Dopo lo scontro a fuoco vediamo le sagome in controluce di Graham e Crawford, assorti e stremati, davanti al lago antistante la casa di Dollarhyde, immersi in una luce crepuscolare dalla bellezza quasi metafisica. Il protagonista tiene la testa reclinata di lato. Con uno stacco successivo Mann ci mostra il controcampo di Graham in primo piano, con la testa ancora reclinata nella stessa posizione. Dalla luce e dagli abiti intuiamo però che il contesto è diverso e che ci troviamo sulla spiaggia davanti la casa del detective che viene raggiunto dalla moglie e dal figlio. C’è dunque una ellisse temporale importante tra le due inquadrature: l’incubo è finito, le ferite sono ancora presenti sul volto del detective ma i traumi psicologici delle passate esperienze sono stati, se non superati, almeno accettati e integrati.
Le influenze di Manhunter
E’ con questo film che Mann consoliderà il suo stile e la sua poetica, presentandoci tra l’altro (dopo il James Caan di Strade violente [1981]) uno dei suoi primi “professional”, ovvero personaggi professionisti di altissimo livello nei propri campi, che si dedicano in modo assolutizzante al loro lavoro facendolo diventare una vera e propria ossessione. La stessa dedizione e determinazione la ritroveremo infatti nel Vincent Hannah/Al Pacino e nel Neil Mc Cauley/De Niro di Heat (1995), nel Lowell Bregman (ancora Pacino) di Insider (1999), nel sicario Vincent/Tom Cruise di Collateral (2004), negli agenti infiltrati Crockett/Colin Farrell e Rico/Jamie Foxx di Miami Vice (2006), nel rapinatore Dillinger/Johnny Depp di Nemico pubblico (2009).

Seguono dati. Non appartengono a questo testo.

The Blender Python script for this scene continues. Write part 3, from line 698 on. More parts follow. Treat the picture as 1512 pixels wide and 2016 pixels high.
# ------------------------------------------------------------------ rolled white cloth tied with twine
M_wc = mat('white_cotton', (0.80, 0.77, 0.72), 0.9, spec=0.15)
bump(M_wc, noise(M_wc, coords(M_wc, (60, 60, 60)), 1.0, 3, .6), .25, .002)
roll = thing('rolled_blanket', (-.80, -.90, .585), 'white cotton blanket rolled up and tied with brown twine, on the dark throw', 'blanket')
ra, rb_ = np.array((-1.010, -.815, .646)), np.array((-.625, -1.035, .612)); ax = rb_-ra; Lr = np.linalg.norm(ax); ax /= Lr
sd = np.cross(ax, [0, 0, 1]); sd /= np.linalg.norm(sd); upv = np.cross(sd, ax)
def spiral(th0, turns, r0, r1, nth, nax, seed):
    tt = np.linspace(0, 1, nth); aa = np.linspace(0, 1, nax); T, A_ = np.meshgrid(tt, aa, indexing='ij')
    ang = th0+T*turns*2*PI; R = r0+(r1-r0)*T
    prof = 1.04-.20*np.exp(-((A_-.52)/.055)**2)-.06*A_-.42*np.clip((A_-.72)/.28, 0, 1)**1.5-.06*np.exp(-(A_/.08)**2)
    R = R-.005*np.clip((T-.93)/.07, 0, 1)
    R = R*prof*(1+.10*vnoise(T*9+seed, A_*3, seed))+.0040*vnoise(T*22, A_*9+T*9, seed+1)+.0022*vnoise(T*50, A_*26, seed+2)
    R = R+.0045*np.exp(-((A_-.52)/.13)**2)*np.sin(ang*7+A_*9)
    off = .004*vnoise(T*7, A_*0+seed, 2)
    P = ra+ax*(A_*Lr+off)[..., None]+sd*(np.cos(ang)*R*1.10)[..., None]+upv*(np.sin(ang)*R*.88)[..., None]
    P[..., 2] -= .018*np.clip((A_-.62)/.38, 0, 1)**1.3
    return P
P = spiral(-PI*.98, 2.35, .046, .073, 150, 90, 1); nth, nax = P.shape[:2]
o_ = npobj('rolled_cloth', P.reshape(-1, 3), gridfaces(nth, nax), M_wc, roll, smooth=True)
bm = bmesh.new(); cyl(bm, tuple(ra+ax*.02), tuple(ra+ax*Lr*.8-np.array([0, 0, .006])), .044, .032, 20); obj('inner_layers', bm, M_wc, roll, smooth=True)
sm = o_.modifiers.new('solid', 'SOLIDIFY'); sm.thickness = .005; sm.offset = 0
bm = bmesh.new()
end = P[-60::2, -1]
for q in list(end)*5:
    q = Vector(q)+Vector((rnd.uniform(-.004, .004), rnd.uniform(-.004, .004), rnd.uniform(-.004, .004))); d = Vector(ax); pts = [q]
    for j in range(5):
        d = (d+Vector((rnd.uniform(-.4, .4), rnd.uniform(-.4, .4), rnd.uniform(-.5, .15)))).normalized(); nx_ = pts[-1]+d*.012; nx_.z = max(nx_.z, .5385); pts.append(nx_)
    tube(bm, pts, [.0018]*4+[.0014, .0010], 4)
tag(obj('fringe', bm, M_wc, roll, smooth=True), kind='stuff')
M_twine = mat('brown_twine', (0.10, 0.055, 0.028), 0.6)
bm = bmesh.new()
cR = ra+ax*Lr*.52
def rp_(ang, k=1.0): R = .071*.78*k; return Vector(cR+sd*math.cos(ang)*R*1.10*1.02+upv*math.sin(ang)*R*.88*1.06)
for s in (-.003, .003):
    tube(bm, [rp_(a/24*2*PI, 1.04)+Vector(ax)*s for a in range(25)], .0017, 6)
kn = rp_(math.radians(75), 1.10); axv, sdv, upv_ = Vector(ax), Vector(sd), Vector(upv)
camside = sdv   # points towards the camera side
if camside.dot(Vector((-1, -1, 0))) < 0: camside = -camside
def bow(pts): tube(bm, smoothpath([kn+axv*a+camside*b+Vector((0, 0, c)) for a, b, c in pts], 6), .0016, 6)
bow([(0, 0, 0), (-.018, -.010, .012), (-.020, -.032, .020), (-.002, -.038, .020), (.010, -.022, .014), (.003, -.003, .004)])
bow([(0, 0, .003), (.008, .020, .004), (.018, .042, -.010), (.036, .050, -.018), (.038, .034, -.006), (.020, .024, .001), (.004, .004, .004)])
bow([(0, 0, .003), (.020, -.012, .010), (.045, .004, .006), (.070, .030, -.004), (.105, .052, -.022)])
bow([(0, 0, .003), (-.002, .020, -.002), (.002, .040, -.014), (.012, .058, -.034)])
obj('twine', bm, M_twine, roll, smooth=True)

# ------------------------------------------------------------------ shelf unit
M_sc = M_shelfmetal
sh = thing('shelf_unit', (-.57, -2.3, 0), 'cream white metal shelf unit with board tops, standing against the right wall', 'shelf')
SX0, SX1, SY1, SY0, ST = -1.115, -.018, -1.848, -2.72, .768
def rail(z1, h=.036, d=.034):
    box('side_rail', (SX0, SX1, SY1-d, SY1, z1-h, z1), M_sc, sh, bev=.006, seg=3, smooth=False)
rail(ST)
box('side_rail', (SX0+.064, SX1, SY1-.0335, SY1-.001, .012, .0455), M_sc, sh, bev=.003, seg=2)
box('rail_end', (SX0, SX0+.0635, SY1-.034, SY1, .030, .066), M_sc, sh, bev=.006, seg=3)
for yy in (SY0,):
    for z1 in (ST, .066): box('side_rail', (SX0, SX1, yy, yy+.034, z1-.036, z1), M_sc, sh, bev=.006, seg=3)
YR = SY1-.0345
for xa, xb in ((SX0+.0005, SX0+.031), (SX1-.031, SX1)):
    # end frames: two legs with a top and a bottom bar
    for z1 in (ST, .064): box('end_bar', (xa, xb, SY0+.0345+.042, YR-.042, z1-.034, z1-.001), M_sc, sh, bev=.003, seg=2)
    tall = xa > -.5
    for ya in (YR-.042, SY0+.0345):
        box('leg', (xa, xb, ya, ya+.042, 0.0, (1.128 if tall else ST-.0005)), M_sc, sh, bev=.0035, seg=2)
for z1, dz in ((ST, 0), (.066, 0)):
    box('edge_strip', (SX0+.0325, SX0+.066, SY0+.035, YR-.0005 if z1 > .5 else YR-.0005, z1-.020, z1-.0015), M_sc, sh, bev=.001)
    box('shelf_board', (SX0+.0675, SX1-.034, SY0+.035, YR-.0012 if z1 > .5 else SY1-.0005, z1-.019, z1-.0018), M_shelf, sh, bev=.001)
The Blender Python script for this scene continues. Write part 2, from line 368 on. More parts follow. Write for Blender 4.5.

Non solo ma, come abbiamo accennato, Manhunter getterà anche le basi dei thriller sui serial killer come, oltre al già citato Silenzio degli innocenti, Seven (1995), Il collezionista d’ossa (1999), Zodiac (2007) e tanti altri. Anche l’ossessività dei personaggi e lo stile rarefatto di una serie come True detective (2014-2019) risente in certo qual modo della poetica visiva e tematica di Mann. Tra le influenze maggiori della pellicola di Mann non possiamo non citare la bellissima e originale serie (purtroppo interrotta alla seconda stagione), prodotta da David Fincher per Netflix Mindhunter (2017-2019), che addirittura riecheggia anche nel titolo il seminale film di Mann. La serie parla, reinventandola, della vicenda dei primissimi profiler dell’FBI che alla fine degli anni’70, rivoluzionando i metodi di indagine, cominciarono a intervistare i killer seriali nelle prigioni per ricavarne profili psicologici, utili alla cattura di altri loro “colleghi”. Manhunter rimane però una mosca bianca nel genere, per lo stile, la tensione sottesa, il modo di girare e la poetica insiti nell’opera, difficilmente ripetibili.